Don’t know who he is? His company filmed the first NFL game in 3D. Among many other “3D firsts.” He’s a true pioneer.
Me? I was skeptical about 3DTV. At CES I went and looked at the different models and thought “this isn’t the year for 3DTV.”
I was wrong.
In the picture below, Sandy is the guy in top right corner in a reddish shirt.

And, after being in a living room and watching the current state of the art of 3DTV I can tell you I was doubly wrong.
Did you know that sales of beer in pubs in UK and Ireland went up by five times after the bar owners hung a 3DTV up? I believe it.
Sports is 3DTV’s killer app. We watched a hockey game. A boxing match. And more.
A week ago I was at Oakley. There, the designers are working hard on finishing off some new 3D glasses that don’t make you look like a dork and have even better quality than the ones I was handed here.
Last week I wondered why Oakley would be “betting the company” on 3D, but now I understand.

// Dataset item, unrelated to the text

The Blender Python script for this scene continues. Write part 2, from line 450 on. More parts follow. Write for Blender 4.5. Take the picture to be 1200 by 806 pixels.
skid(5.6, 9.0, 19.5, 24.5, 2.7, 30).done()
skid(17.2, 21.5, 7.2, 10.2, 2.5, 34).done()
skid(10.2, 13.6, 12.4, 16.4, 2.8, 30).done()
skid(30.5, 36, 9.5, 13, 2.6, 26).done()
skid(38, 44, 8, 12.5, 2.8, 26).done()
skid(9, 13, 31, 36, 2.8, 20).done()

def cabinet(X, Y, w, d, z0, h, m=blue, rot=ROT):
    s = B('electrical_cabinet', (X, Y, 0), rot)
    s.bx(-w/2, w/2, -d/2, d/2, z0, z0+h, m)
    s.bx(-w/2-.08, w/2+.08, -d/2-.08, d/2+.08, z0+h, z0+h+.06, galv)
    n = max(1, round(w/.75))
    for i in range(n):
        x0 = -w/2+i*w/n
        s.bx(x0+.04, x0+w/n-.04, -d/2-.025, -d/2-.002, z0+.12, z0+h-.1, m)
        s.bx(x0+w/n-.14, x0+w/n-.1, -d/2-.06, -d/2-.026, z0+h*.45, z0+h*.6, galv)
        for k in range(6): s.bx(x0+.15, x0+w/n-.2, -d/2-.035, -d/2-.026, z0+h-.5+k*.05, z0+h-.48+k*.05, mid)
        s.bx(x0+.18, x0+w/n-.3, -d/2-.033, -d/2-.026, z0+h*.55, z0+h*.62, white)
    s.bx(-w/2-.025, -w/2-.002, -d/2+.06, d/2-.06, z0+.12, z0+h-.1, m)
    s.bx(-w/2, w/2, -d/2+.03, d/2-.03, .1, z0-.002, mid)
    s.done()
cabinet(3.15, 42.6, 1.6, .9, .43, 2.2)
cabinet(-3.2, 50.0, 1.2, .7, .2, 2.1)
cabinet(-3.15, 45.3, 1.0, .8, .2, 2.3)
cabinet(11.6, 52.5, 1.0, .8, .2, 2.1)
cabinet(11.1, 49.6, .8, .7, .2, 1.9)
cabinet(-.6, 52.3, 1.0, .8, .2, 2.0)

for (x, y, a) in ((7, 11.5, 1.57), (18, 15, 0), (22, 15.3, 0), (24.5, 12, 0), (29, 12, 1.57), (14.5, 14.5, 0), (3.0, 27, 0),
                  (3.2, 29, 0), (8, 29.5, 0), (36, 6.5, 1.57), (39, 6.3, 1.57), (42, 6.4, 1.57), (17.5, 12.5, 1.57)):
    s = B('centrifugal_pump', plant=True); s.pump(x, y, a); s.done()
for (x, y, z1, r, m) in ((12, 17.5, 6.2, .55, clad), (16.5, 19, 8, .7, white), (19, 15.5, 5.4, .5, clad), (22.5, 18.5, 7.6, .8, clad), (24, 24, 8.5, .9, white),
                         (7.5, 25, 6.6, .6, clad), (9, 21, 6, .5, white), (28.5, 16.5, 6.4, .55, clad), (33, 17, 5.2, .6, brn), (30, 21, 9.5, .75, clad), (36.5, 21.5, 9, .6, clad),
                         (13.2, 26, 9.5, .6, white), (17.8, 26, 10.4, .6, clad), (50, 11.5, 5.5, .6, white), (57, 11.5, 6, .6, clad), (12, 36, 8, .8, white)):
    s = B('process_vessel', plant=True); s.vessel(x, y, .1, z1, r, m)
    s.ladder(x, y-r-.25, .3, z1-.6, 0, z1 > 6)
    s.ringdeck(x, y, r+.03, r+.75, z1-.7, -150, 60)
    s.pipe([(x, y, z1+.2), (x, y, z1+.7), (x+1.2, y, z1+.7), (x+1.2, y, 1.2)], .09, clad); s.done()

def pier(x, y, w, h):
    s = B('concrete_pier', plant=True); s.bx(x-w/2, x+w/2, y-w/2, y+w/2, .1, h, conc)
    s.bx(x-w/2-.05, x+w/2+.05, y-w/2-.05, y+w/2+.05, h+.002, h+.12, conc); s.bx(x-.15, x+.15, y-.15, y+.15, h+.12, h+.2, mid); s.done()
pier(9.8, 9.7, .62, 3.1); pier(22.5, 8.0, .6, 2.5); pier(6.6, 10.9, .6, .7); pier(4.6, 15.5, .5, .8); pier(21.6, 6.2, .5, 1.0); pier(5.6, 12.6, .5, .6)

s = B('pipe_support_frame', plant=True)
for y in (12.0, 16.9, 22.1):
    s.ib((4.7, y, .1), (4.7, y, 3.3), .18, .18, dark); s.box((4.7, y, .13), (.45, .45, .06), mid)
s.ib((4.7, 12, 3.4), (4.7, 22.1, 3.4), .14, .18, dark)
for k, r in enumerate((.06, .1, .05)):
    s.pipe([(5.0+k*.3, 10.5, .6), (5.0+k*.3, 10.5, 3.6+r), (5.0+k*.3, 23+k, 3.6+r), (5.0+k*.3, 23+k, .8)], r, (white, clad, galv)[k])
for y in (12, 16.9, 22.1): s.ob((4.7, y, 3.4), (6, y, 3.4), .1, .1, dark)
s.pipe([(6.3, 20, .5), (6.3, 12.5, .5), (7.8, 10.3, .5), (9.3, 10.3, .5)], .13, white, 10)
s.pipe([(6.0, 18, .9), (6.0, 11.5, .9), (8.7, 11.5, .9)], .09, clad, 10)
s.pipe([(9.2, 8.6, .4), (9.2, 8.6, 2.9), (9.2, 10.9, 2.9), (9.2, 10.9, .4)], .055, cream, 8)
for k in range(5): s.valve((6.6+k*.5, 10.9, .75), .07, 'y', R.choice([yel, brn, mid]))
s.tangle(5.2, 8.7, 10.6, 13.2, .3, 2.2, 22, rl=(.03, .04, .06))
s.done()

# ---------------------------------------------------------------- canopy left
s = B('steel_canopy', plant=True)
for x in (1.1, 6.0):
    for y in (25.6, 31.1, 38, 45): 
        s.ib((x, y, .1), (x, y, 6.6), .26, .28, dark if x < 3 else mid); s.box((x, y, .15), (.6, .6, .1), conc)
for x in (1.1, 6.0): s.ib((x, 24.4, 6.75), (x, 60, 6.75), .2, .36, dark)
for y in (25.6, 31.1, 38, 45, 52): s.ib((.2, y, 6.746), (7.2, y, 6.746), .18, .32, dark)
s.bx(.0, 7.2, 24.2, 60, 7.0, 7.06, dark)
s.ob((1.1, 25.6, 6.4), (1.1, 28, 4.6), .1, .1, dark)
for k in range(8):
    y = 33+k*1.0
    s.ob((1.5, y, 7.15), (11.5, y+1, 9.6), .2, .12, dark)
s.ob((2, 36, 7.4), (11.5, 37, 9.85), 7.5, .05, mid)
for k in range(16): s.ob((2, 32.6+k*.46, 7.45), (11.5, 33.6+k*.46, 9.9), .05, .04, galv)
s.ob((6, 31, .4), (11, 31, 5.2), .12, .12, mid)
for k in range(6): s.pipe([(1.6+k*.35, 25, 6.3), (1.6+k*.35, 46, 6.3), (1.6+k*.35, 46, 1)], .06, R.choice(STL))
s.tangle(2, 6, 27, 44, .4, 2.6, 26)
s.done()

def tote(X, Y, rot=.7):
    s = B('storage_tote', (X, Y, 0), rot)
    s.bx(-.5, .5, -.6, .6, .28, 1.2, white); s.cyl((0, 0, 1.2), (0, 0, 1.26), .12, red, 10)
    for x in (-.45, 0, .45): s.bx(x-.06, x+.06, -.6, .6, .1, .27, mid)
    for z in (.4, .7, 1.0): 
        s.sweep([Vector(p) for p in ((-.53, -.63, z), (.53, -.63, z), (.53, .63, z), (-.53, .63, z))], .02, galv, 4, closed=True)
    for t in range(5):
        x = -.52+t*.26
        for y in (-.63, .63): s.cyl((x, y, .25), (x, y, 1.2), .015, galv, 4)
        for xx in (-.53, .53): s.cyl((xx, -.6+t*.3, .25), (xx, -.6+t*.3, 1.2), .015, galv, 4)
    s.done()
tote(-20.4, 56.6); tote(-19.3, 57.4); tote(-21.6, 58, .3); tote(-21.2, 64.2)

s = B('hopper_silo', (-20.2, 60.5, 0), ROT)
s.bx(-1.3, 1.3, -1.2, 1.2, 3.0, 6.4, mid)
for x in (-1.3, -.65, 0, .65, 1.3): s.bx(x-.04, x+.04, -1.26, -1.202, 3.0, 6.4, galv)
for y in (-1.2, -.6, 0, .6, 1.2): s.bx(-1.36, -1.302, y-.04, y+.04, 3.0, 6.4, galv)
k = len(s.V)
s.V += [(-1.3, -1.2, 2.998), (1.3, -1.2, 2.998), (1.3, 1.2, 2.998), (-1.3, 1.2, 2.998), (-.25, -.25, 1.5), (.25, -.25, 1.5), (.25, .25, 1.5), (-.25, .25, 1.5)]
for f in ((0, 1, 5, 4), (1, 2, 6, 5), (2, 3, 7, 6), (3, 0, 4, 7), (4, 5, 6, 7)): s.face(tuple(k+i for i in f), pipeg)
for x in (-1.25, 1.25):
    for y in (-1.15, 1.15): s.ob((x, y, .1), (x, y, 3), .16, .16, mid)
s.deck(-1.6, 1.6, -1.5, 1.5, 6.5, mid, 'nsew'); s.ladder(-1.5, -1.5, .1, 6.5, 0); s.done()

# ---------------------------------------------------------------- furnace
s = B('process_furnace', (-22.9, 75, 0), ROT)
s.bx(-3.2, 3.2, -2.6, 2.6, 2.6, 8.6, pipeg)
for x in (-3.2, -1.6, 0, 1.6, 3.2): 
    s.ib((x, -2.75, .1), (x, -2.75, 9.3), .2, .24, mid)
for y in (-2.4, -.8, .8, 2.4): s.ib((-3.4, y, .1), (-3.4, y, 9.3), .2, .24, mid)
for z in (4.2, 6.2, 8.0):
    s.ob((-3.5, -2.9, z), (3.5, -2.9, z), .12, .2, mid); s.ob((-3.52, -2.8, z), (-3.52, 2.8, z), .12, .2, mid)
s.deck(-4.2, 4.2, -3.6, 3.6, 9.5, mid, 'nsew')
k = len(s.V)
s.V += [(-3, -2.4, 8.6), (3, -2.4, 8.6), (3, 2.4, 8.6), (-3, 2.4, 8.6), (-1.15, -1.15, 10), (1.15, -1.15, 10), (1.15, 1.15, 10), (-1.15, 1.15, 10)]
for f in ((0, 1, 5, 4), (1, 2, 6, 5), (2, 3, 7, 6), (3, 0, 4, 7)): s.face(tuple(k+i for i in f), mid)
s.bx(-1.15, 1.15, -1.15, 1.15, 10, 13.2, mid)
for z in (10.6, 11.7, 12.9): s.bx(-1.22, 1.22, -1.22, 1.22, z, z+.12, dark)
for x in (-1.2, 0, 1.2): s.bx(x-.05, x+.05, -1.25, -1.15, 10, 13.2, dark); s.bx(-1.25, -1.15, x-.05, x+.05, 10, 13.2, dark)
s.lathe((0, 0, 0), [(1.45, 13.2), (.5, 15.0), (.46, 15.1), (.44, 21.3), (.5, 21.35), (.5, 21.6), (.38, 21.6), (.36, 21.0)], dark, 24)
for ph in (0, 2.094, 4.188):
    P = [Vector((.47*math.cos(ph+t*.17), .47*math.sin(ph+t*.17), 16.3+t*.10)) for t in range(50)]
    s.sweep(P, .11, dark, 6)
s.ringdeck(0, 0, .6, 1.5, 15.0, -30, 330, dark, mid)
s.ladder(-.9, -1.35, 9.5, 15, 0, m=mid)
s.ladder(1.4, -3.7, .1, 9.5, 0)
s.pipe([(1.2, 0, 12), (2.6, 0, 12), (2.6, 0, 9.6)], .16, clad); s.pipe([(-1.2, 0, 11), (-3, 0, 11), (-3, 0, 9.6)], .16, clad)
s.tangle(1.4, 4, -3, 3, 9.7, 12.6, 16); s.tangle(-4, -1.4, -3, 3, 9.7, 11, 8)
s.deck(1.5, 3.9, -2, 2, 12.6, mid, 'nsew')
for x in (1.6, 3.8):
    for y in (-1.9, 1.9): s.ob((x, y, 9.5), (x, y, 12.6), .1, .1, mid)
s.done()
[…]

Brilliant.
Anyway, watching sports makes 3DTV a whole new experience that I want in my home. Listen to this interview with Sandy Climan, CEO of 3ality Digital, and you will hear what excited me: a new way to experience events. In the interview Sandy covers production costs, TVs, glasses, and more. We really cover a lot of material, hope you enjoy it.
I’m sold. Now just got to wait for my gadget budget to be approved by Maryam. Heh.